◆ WHAT YOU SHOULD DO ◆
Lines containing the string "scene" are to be counted. Write only how many there are.

◆ SOURCE EXCERPT ◆
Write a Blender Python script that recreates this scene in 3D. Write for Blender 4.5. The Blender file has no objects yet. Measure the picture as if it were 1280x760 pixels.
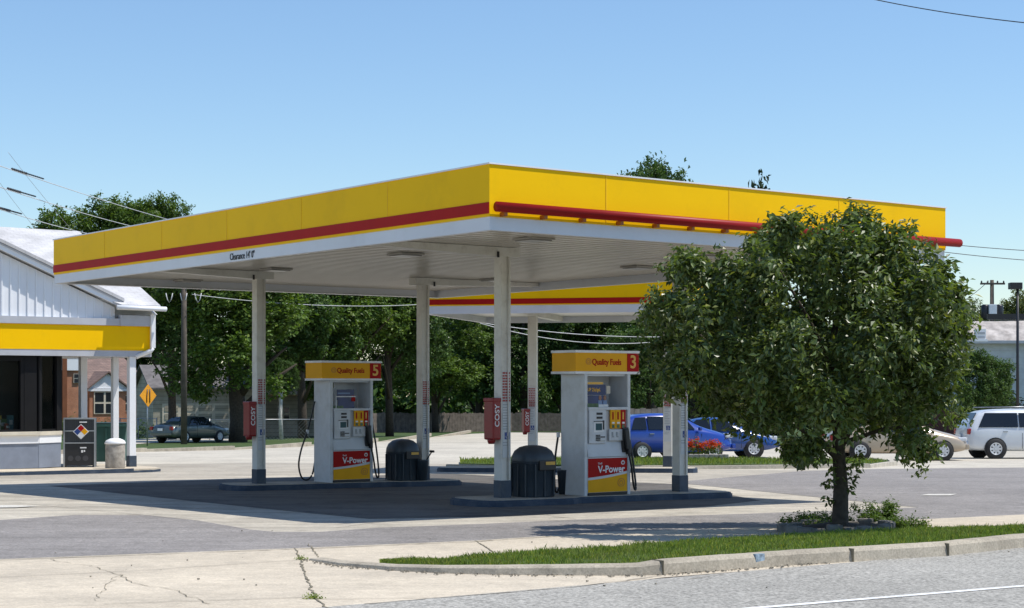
import bpy, bmesh, math, random
from mathutils import Vector, Matrix
R = math.radians
F = 2150.0; HZ = 485.0; CAM = 1.565; SL = 0.0153
scene = bpy.context.scene
col = scene.collection
TH = math.atan2(0.603, 0.798)
U = Vector((math.cos(TH), math.sin(TH), 0)); V = Vector((-math.sin(TH), math.cos(TH), 0))

def zg(x, y): return -SL * y
def gp(px, py, h=0.0):
    """ground (or h above it) point where the photograph shows it"""
    z = (CAM - h) * F / (py - HZ - SL * F)
    return Vector(((px - 640) / F * z, z, zg(0, z) + h))
def at(px, py, Z): return Vector(((px - 640) / F * Z, Z, CAM + (HZ - py) * Z / F))
def gz(px, Z, h=0.0): return Vector(((px - 640) / F * Z, Z, zg(0, Z) + h))

# ---------------------------------------------------------------- materials
def nodes(name):
    m = bpy.data.materials.new(name); m.use_nodes = True
    nt = m.node_tree; nt.nodes.clear()
    out = nt.nodes.new('ShaderNodeOutputMaterial'); bs = nt.nodes.new('ShaderNodeBsdfPrincipled')
    nt.links.new(bs.outputs[0], out.inputs[0])
    return m, nt, bs, out
def noise(nt, coord, scale, detail=4, rough=.55):
    n = nt.nodes.new('ShaderNodeTexNoise'); n.inputs['Scale'].default_value = scale
    n.inputs['Detail'].default_value = detail; n.inputs['Roughness'].default_value = rough
    nt.links.new(coord, n.inputs['Vector']); return n.outputs['Fac']
def ramp(nt, fac, stops):
    r = nt.nodes.new('ShaderNodeValToRGB'); nt.links.new(fac, r.inputs[0])
    e = r.color_ramp.elements
    while len(e) > 1: e.remove(e[-1])
    e[0].position = stops[0][0]; e[0].color = (*stops[0][1], 1)
    for p, c in stops[1:]:
        k = e.new(p); k.color = (*c, 1)
    return r.outputs[0]
def mixc(nt, a, b, fac, mode='MIX'):
    n = nt.nodes.new('ShaderNodeMix'); n.data_type = 'RGBA'; n.blend_type = mode
    for s, v in ((n.inputs[6], a), (n.inputs[7], b), (n.inputs[0], fac)):
        if hasattr(v, 'links') or isinstance(v, bpy.types.NodeSocket): nt.links.new(v, s)
        elif isinstance(v, (int, float)): s.default_value = v
        else: s.default_value = (*v, 1)
    return n.outputs[2]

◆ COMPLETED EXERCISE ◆
3